Daenerys gets her three dragon eggs as a wedding gift from the magister Illyrio Mopatis at her marriage to Khal Drogo in Pentos.

Quick Scoop: Where the eggs come from

  • In the Game of Thrones TV show, Illyrio presents Daenerys with three fossilized dragon eggs as an extravagant wedding present, saying they are very old and from the far east.
  • He specifically claims the eggs came from the “Shadow Lands beyond Asshai,” a mysterious region in Essos known in-world for dark magic and strange lore.
  • At the time, everyone believes dragons have been extinct for about 150 years, so the eggs are treated more like priceless relics or stones than something that could actually hatch.

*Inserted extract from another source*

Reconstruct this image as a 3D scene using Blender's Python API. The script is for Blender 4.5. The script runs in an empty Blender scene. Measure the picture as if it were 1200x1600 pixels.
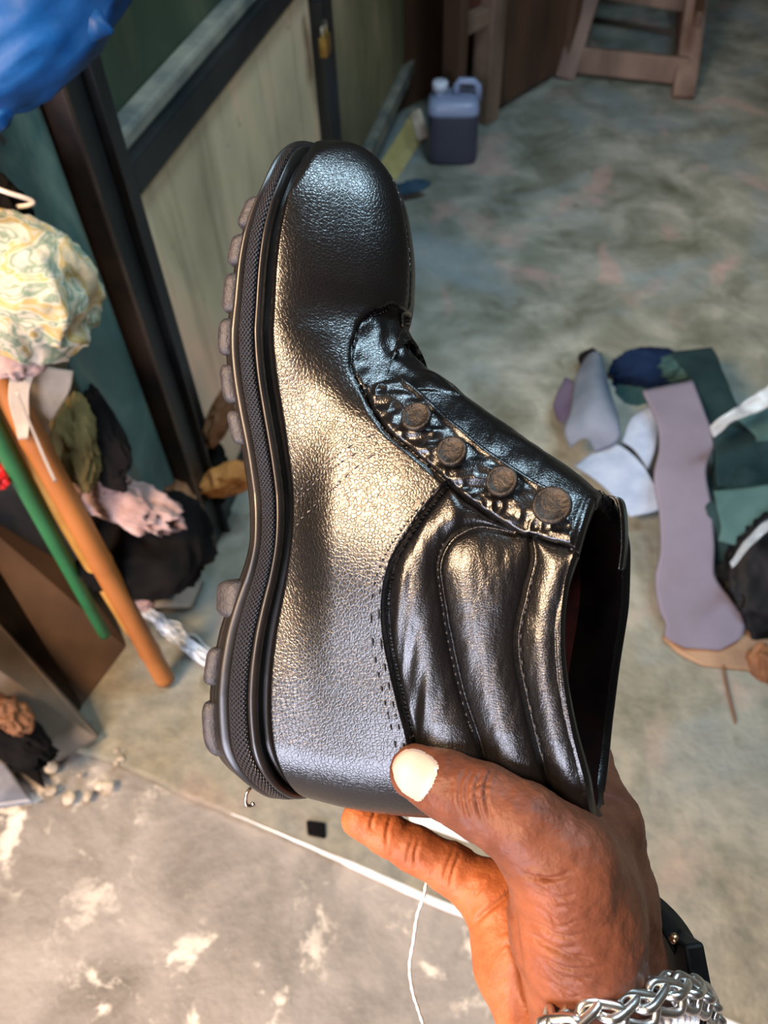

Deeper lore and newer hints

  • Later franchise material (House of the Dragon season 2) strongly hints that these same eggs originally came from the dragon Syrax (Rhaenyra Targaryen’s mount) and were passed to Rhaena Targaryen, centuries before Daenerys is born.
  • There’s still a “mystery gap” in the canon: we don’t have an on-screen, step‑by‑step explanation of how those eggs travel from Rhaena’s custody in the Vale to Illyrio’s hands in Pentos, only that by Daenerys’ time they are rare artifacts traded in Essos.

Books vs. show (for fans who care)

  • In the books, the exact origin is left more ambiguous, but Illyrio still gifts the eggs to Daenerys at her wedding, and they’re described as ancient and turned to stone.
  • A popular book-based theory ties them to Elissa Farman, a noblewoman who once stole three dragon eggs from Dragonstone and sold them in Essos, possibly setting them on the long path that ends with Daenerys.

TL;DR: On screen, Daenerys gets the dragon eggs from Illyrio as a wedding gift in Pentos, with the in‑universe explanation that they came from the Shadow Lands beyond Asshai, while newer prequel material and book lore add possible deeper origins but keep some of the journey deliberately mysterious.